Congress itself, though, must look to its own houses: forbid gerrymandering districts in the House of Representatives and create a Senate in line with the Lower House, namely where each state is entitled to at least one seat but where representation is otherwise apportioned on the basis of population. (Whether a Senate is actually necessary or desirable is another matter.) Term limits on Supreme Court justices would, among other things, equalize the balance of seats to be filled on the recommendation of any one president. Presidents should be required to fill all federal vacancies promptly, and the Senate to deliberate on them within a date certain of submission.

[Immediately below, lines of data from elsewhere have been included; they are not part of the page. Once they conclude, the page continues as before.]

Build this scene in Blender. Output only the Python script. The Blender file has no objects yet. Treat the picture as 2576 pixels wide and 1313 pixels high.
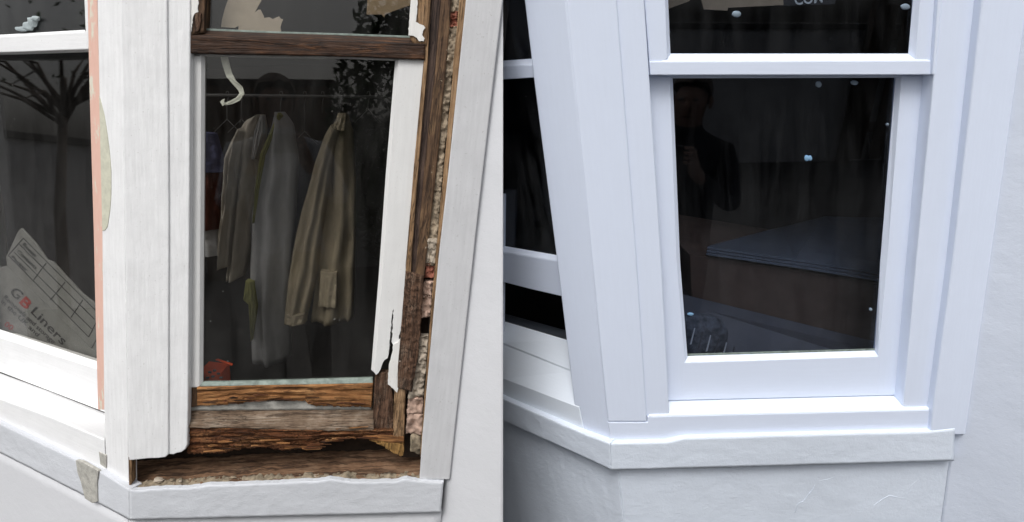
import bpy, bmesh, math, random
from mathutils import Vector, Matrix, noise
sc = bpy.context.scene
R_ = math.radians
random.seed(7)

# ------------------------------------------------------------------ camera, sky, sun, exposure
W, H, FPX = 2576.0, 1313.0, 1500.0            # measuring grid of the photograph and its focal length in that grid
CX, CY = W / 2, H / 2
CAM = Vector((0, 0, 1.65)); PITCH = R_(17)
FW = Vector((0, math.cos(PITCH), -math.sin(PITCH)))
RT = Vector((1, 0, 0)); UPV = Vector((0, math.sin(PITCH), math.cos(PITCH)))
cd = bpy.data.cameras.new('camera'); cam = bpy.data.objects.new('camera', cd); sc.collection.objects.link(cam)
cam.location = CAM; cam.rotation_euler = (R_(90) - PITCH, 0, 0)
cd.sensor_width = 36; cd.lens = 36 * FPX / W; cd.clip_start = 0.02; cd.clip_end = 500
sc.camera = cam
wd = bpy.data.worlds.new('World'); sc.world = wd; wd.use_nodes = True
nt = wd.node_tree; bg = nt.nodes['Background']
sky = nt.nodes.new('ShaderNodeTexSky'); sky.sky_type = 'NISHITA'; sky.sun_disc = False
SUN_EL, SUN_AZ = R_(56), R_(-160)             # azimuth from +Y, clockwise
sky.sun_elevation = SUN_EL; sky.sun_rotation = SUN_AZ
sky.air_density = 1.0; sky.dust_density = 6.0; sky.ozone_density = 1.0
hs = nt.nodes.new('ShaderNodeHueSaturation'); hs.inputs['Saturation'].default_value = 0.18   # overcast: grey light
nt.links.new(sky.outputs[0], hs.inputs['Color']); nt.links.new(hs.outputs[0], bg.inputs[0]); bg.inputs[1].default_value = 0.13
sd = bpy.data.lights.new('sun', 'SUN'); sd.energy = 1.1; sd.angle = R_(25); sd.color = (1, .985, .965)
sun = bpy.data.objects.new('sun', sd); sc.collection.objects.link(sun)
to_sun = Vector((math.sin(SUN_AZ) * math.cos(SUN_EL), math.cos(SUN_AZ) * math.cos(SUN_EL), math.sin(SUN_EL)))
sun.rotation_euler = to_sun.to_track_quat('Z', 'Y').to_euler(); sun.location = to_sun * 6
sc.view_settings.view_transform = 'Standard'; sc.view_settings.look = 'None'; sc.view_settings.gamma = 1
sc.view_settings.use_curve_mapping = False; sc.view_settings.exposure = 0.22

# ------------------------------------------------------------------ measuring: picture grid -> real points on real planes
def ray(x, y): return FW + RT * ((x - CX) / FPX) - UPV * ((y - CY) / FPX)
class Frame:
    """One bay: its corner (arris) point, its upright axis and its two window planes (R side light, L front light)."""
    def __init__(s, opx, depth, vpv, vpr, vpl):
        s.O = CAM + ray(*opx) * depth; s.vpv = vpv
        s.U = -ray(*vpv).normalized()
        s.A = {'R': ray(*vpr).normalized(), 'L': ray(*vpl).normalized()}
        s.N = {}; s.M = {}
        for k in 'RL':
            n = s.A[k].cross(s.U).normalized()
            if n.dot(CAM - s.O) < 0: n = -n
            s.N[k] = n
            s.M[k] = Matrix((s.A[k], s.U, n)).transposed().inverted()
    def P(s, k, x, y, n=0.0):
        d = ray(x, y); N = s.N[k]
        return CAM + d * ((s.O + N * n - CAM).dot(N) / d.dot(N))
    def lc(s, k, p): return s.M[k] @ (p - s.O)
    def loc(s, k, a, h, n=0.0): return s.O + s.A[k] * a + s.U * h + s.N[k] * n
    def n_of(s, k, p): return (p - s.O).dot(s.N[k])
    def vx(s, x, y, y2):                      # follow an upright line from (x, y) to height y2
        t = (y2 - y) / (s.vpv[1] - y); return (x + (s.vpv[0] - x) * t, y2)
A = Frame((322, 650), 1.30, (480, 6770), (18500, 700), (-2000, 135))
B = Frame((1493, 650), 1.42, (1920, 4720), (30000, 188), (-700, 180))
C = sc.collection

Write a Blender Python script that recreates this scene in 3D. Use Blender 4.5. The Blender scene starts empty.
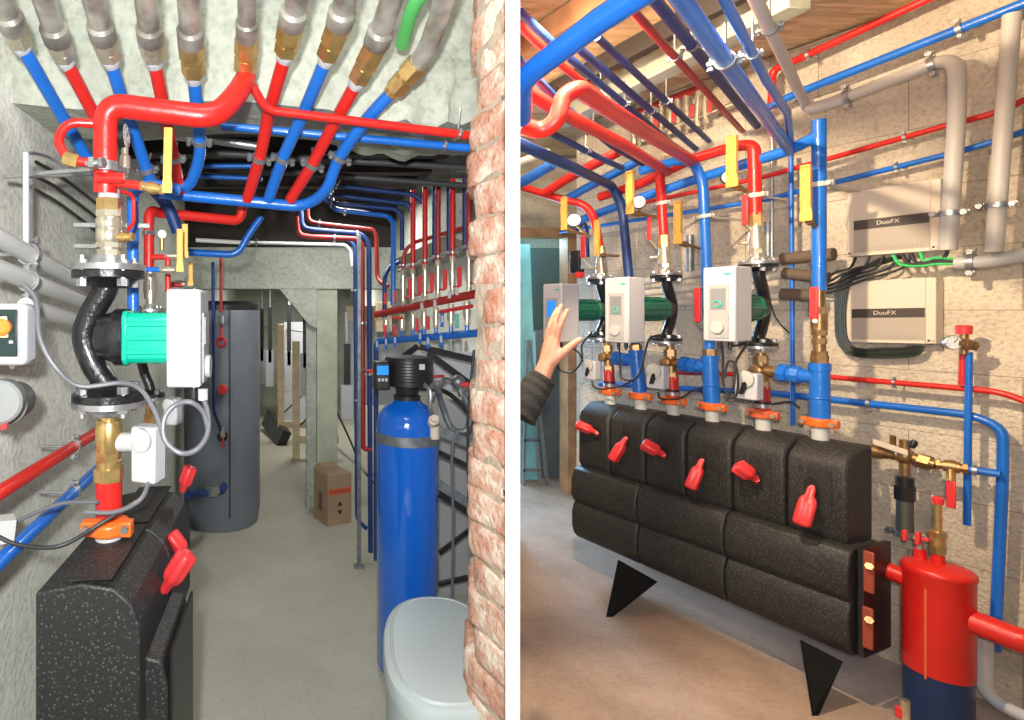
import bpy, math, random
from mathutils import Vector, noise, Matrix
random.seed(4)
F = 560.0; U0, V0, H = 285.0, 310.0, 1.5
C = bpy.context.scene.collection
V = Vector
EZ = V((0, 0, 1)); EX = V((1, 0, 0)); EY = V((0, 1, 0))
D = V((-.373, .928, 0)).normalized()      # along the right-hand boiler row, away from the camera
N = V((.928, .373, 0)).normalized()       # from the aisle towards the right-hand wall
R0 = V((2.111, 2.1, 0))
NR = N.dot(R0)

def W(u, v, y):                 # point of the room seen at a given spot and distance
    return V(((u-U0)/F*y, y, H-(v-V0)/F*y))
def ry(u, off):
    return (off+NR)/(N.x*(u-U0)/F+N.y)
def R(u, v, off=.12):           # point on a plane parallel to the right-hand wall
    return W(u, v, ry(u, off))
def RZ(u, z, off=.12):
    y = ry(u, off); return V(((u-U0)/F*y, y, z))
def PZ(u, v, z):
    y = F*(H-z)/(v-V0); return V(((u-U0)/F*y, y, z))
def LX(u, v, x):
    return W(u, v, F*x/(u-U0))

# ---------------------------------------------------------------- materials
MATS = {}
def mat(name, col, rough=.5, metal=0, var=.0, vscale=8, bump=0, bscale=40, coat=0, spec=.5, col2=None, emis=None, trans=0):
    if name in MATS: return MATS[name]
    m = bpy.data.materials.new(name); m.use_nodes = True
    nt = m.node_tree; b = nt.nodes['Principled BSDF']
    c = (*col, 1)
    b.inputs['Base Color'].default_value = c
    b.inputs['Roughness'].default_value = rough; b.inputs['Metallic'].default_value = metal
    b.inputs['Coat Weight'].default_value = coat
    b.inputs['Specular IOR Level'].default_value = spec
    if trans: b.inputs['Transmission Weight'].default_value = trans
    tc = nt.nodes.new('ShaderNodeTexCoord')
    if var or col2:
        n = nt.nodes.new('ShaderNodeTexNoise'); n.inputs['Scale'].default_value = vscale; n.inputs['Detail'].default_value = 6
        nt.links.new(tc.outputs['Object'], n.inputs['Vector'])
        r = nt.nodes.new('ShaderNodeValToRGB')
        c2 = col2 if col2 else tuple(x*(1-var) for x in col)
        r.color_ramp.elements[0].position = .38; r.color_ramp.elements[1].position = .62
        r.color_ramp.elements[0].color = (*c2, 1); r.color_ramp.elements[1].color = c
        nt.links.new(n.outputs['Fac'], r.inputs['Fac']); nt.links.new(r.outputs['Color'], b.inputs['Base Color'])
    if bump:
        n2 = nt.nodes.new('ShaderNodeTexNoise'); n2.inputs['Scale'].default_value = bscale; n2.inputs['Detail'].default_value = 8
        bp = nt.nodes.new('ShaderNodeBump'); bp.inputs['Strength'].default_value = bump; bp.inputs['Distance'].default_value = .01
        nt.links.new(tc.outputs['Object'], n2.inputs['Vector']); nt.links.new(n2.outputs['Fac'], bp.inputs['Height'])
        nt.links.new(bp.outputs['Normal'], b.inputs['Normal'])
    if emis:
        b.inputs['Emission Color'].default_value = (*emis[0], 1); b.inputs['Emission Strength'].default_value = emis[1]
    MATS[name] = m
    return m

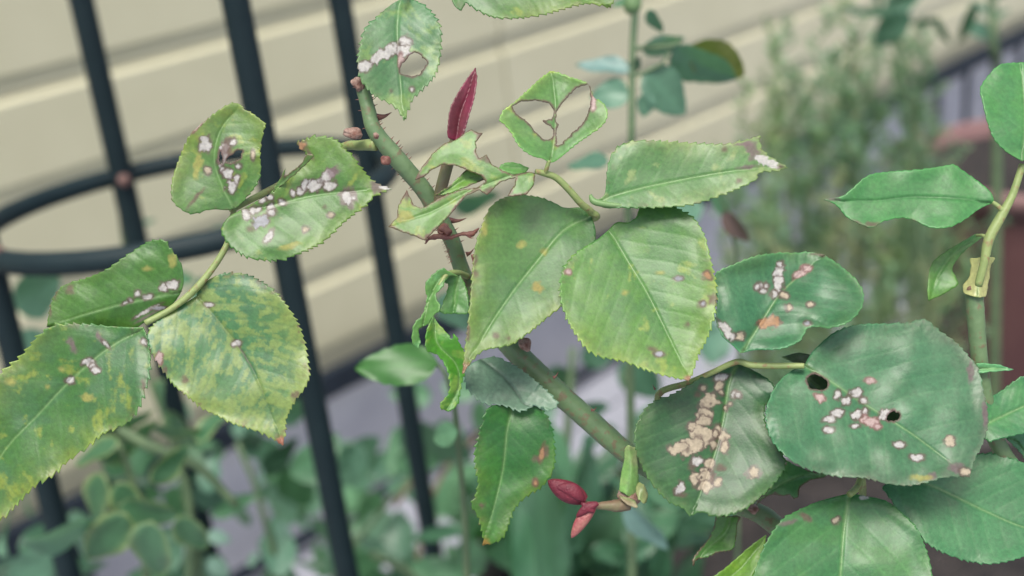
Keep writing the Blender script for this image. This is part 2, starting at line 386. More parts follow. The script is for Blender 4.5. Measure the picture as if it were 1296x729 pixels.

The Supreme Court should have the responsibility to advise Congress of difficulties in the law and remedies for them, but under no circumstances to invalidate statutes. Executive orders by the president should be limited in scope and duration, and subject to Congressional review. War, of all things, should never be declared by one man or one woman, but only by the people’s representative as the Constitution demands. And, of course, we should abolish the Electoral College. Congress, in particular, will have a lot of hard work to do if these proposals are adopted, and will need to call directly on the services of nonpartisan federal agencies for expertise. This will mean a closer, more structural relation between the executive and legislative branches, with hopefully more responsible conduct by both.

It can work, clearly, in a parliamentary system of government, toward which we might possibly evolve. The larger question is whether democracy as such is compatible with the devices and imperatives of capitalism, or for that matter planetary survival. But, baby steps first.